Il y a beaucoup à redire sur le type de croissance économique et le système financier adoptés dans le projet de loi de finances complémentaire. Les experts, mais aussi et surtout la Banque centrale, relèvent que certains chiffres et données étaient immodérés et déraisonnables. Tout cela sans compter le déficit record susceptible d’être atteint et le recours à un endettement intérieur de plus de 10 milliards de dinars ! Ce qui a poussé la BCT à s’opposer au financement du déficit budgétaire, estimant que le recours excessif au financement interne aura des répercussions négatives sur les équilibres économiques et sur le secteur bancaire qui participera aux efforts de mobilisation des ressources. Cela n’a pas manqué aussi de susciter des avis pessimistes sur les perspectives économiques du pays.
Il semble évident que les réformes et les améliorations auxquelles on aspire ne sont ni adaptées pour faire face à un contexte marqué notamment par la crise sanitaire, ni suffisantes pour attaquer réellement les points faibles, la récession et le ralentissement de l’économie tunisienne. Plus grave encore : le déficit budgétaire ne cesse de s’amplifier vu les dépenses colossales et démesurées pour faire face aux multiples charges. Les pouvoirs publics ne disposent pas des ressources nécessaires pour subvenir aux besoins à caractère social, économique et financier. Il n’y a sans doute pas d’image plus emblématique de la grande dépression financière que connaît la Tunisie depuis 2011. Ce n’est ni surprenant, ni inattendu eu égard notamment aux années passées à l’écart du système. Le modèle tunisien de performance, ou du moins de redressement économique, ne s’est jamais adapté aux exigences de l’étape. Il traduit une défaillance caractérisée dans tout ce qui a rapport à la gestion et à la gouvernance, aux méthodes et stratégies économiques et financières.
La réaction et les avertissements de la Banque centrale face aux aléas contenus dans la loi de finances ont été confirmés par le Président de la République qui a insisté, lors de son entretien avec le gouverneur de la BCT, sur la nécessité d’identifier des solutions véritables aux problèmes qui se posent actuellement, et de ne pas se contenter de mesures «conjoncturelles, dont l’impact à moyen et long termes serait lourd à assumer». Pour sa part, le président de la commission des finances, de la planification et du développement au sein du Parlement a annoncé que le gouvernement a accepté de revoir sa copie concernant la loi de finances complémentaire 2020. Sur la même lancée, le Chef du gouvernement a promis aux représentants des entreprises étrangères installées en Tunisie de garantir un climat favorable à l’investissement, insistant sur le fait que la situation actuelle que traverse la Tunisie ne supporte pas davantage de pression fiscale.

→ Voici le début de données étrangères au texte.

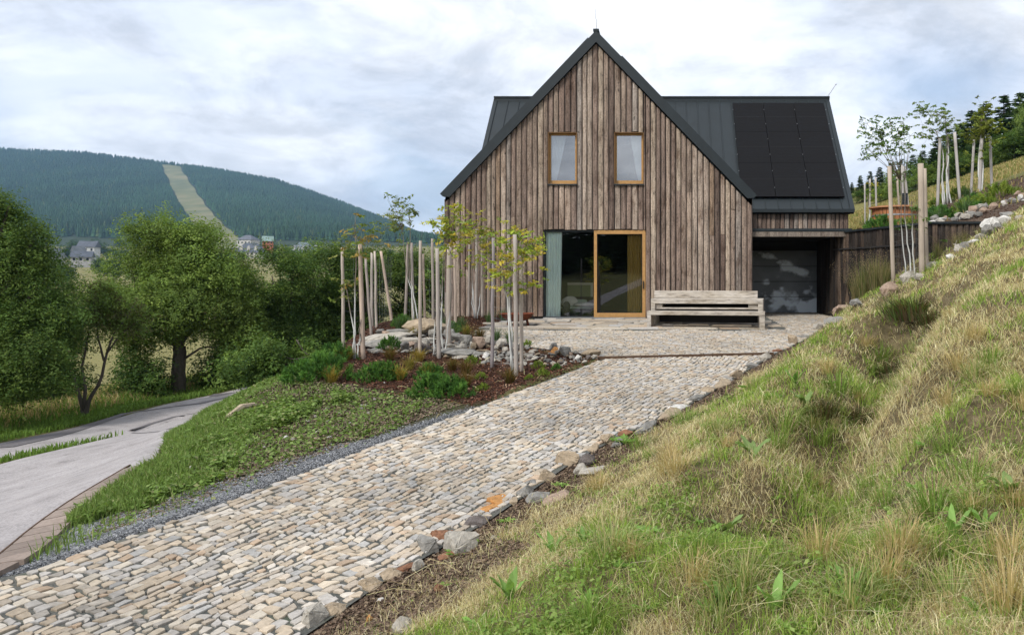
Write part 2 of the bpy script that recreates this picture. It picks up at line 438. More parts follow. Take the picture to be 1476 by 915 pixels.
# --- zones: bed of mulch, gravel strip, weeds ...
def W(u, v): return hit(u, v)[:2]
BED = np.array([HL] + [on_drv(755, 561), on_drv(682, 588)] + [np.array(q) for q in (W(640, 577), W(560, 570), W(500, 556), W(455, 550), W(430, 530), W(450, 490))] + [np.array([-8.2, 21.5]), np.array([-6.2, 23]), np.array([-3.4, 22.2]),
        on_ter(684, 477), on_ter(708, 491), on_ter(768, 501), on_ter(862, 514)])
_d = [W(1290, 470), W(1262, 520), W(1235, 560), W(1210, 610), W(1190, 660), W(1150, 720), W(1130, 770)]; DITCH = _d
def near_path(x, y, P):
    d = np.full(np.shape(x), 1e9)
    for a, b in zip(P[:-1], P[1:]):
        ex, ey = b - a; t = np.clip(((x - a[0]) * ex + (y - a[1]) * ey) / (ex * ex + ey * ey), 0, 1)
        d = np.minimum(d, np.hypot(x - a[0] - ex * t, y - a[1] - ey * t))
    return d
LANE_IN = [(-14.6, -8), (-14.6, 2), (-14.45, 10), (-14.3, 17), (-14.15, 22), (-14.0, 27), (-13.6, 34), (-12.5, 44)]
LANE_OUT = [(-12.2, -8), (-12.1, 2), (-12.05, 10), (-12.1, 17.5), (-12.0, 20), (-11.8, 26), (-11.2, 34), (-10.0, 44)]
k1 = [on_drv(20, 832), W(100, 748), W(160, 707), W(230, 662), W(300, 612)]
APRON_E = [(-9.3, -3), (-8.6, 1.0), (-7.0, 4.2), tuple(k1[0]), tuple(k1[1]), tuple(k1[2]), tuple(k1[3]), (-7.35, 11.8), (-8.6, 15.2), (-10.2, 19), (-11.7, 26)]
APRON_W = [(-12.3, -3), (-11.7, 2), (-11.6, 4.5), (-11.5, 6.5), (-11.4, 8), (-11.35, 10), (-11.4, 12), (-11.5, 15), (-11.8, 17.5), (-12.2, 20), (-12.4, 26)]
def ruled(name, A, B, n, m, mat, off, kind='structure', col=(.5, .5, .5), edge=.08):
    A = np.array(A, float); B = np.array(B, float)
    def rs(P):
        d = np.concatenate([[0], np.cumsum(np.hypot(*np.diff(P, axis=0).T))]); t = np.linspace(0, d[-1], n)
        return np.stack([np.interp(t, d, P[:, 0]), np.interp(t, d, P[:, 1])], 1)
    a = rs(A); b = rs(B); t = np.linspace(0, 1, m)
    X = a[:, None, 0] * (1 - t) + b[:, None, 0] * t; Y = a[:, None, 1] * (1 - t) + b[:, None, 1] * t
    Z = H(X, Y, False) + off; Z[:, 0] -= edge; Z[:, -1] -= edge
    V = np.stack([X, Y, Z], -1).reshape(-1, 3)
    i, j = np.meshgrid(np.arange(n - 1), np.arange(m - 1), indexing='ij'); q = (i * m + j).ravel()
    mb = MB(); mb.add(V, np.stack([q, q + 1, q + m + 1, q + m], 1), col)
    o = mb.build(name, mat, smooth=True); tag(o, kind=kind); return o

def lane_poly(): return np.array(LANE_IN + LANE_OUT[::-1], float)
def apron_poly(): return np.array(APRON_E + APRON_W[::-1], float)
LP, AP = lane_poly(), apron_poly()

# --- ground sheet
def grow(a0, a1, step, far, r=1.065):
    c = list(np.arange(a0, a1 + 1e-6, step)); s = step; x = a1; hi = []
    while x < far: s *= r; x += s; hi.append(x)
    return c, hi
cx_, hx = grow(-9, 9, .1, 3200); _s = .1; x = -9; lx = []
while x > -3200: _s *= 1.065; x -= _s; lx.append(x)
cy_, hy = grow(1.6, 22.4, .11, 5200); _s = .11; y = 1.6; ly = []
while y > -160: _s *= 1.1; y -= _s; ly.append(y)
gx = np.array(lx[::-1] + cx_ + hx); gy = np.array(ly[::-1] + cy_ + hy)
GX, GY = np.meshgrid(gx, gy, indexing='ij'); GZ = H(GX, GY)
sdp = poly_sd(GX, GY, PAVE); sdl = np.minimum(poly_sd(GX, GY, LP), poly_sd(GX, GY, AP))
GZ = np.where((sdl < .0), GZ - .03, GZ)
c1 = np.zeros(GX.shape + (3,)); c2 = c1.copy()
def setz(m, a, b):
    m = np.clip(m, 0, 1)[..., None]; c1[:] = c1 * (1 - m) + np.array(a) * m; c2[:] = c2 * (1 - m) + np.array(b) * m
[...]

Les choix relayés dans les différentes perspectives et alternatives consistent en effet à doter l’économie tunisienne des moyens nécessaires pour faire face à la récession et au ralentissement qu’elle ne cesse de subir d’une étape à l’autre. Le constat prend une plus grande dimension, notamment à l’évocation des modèles d’autres pays dans leur redressement économique. Au-delà d’une simple pratique régulière, leur méthode repose sur un niveau d’exigence au quotidien très élevé. Rigueur et discipline sont les maîtres-mots. La priorité pour la Tunisie est aujourd’hui très claire: développer une compétence de travail hors norme, un mental et une culture de performance.
Tout ce qui doit s’accomplir ne peut être que l’expression d’une rupture entre ce qui précède et ce qui se construit.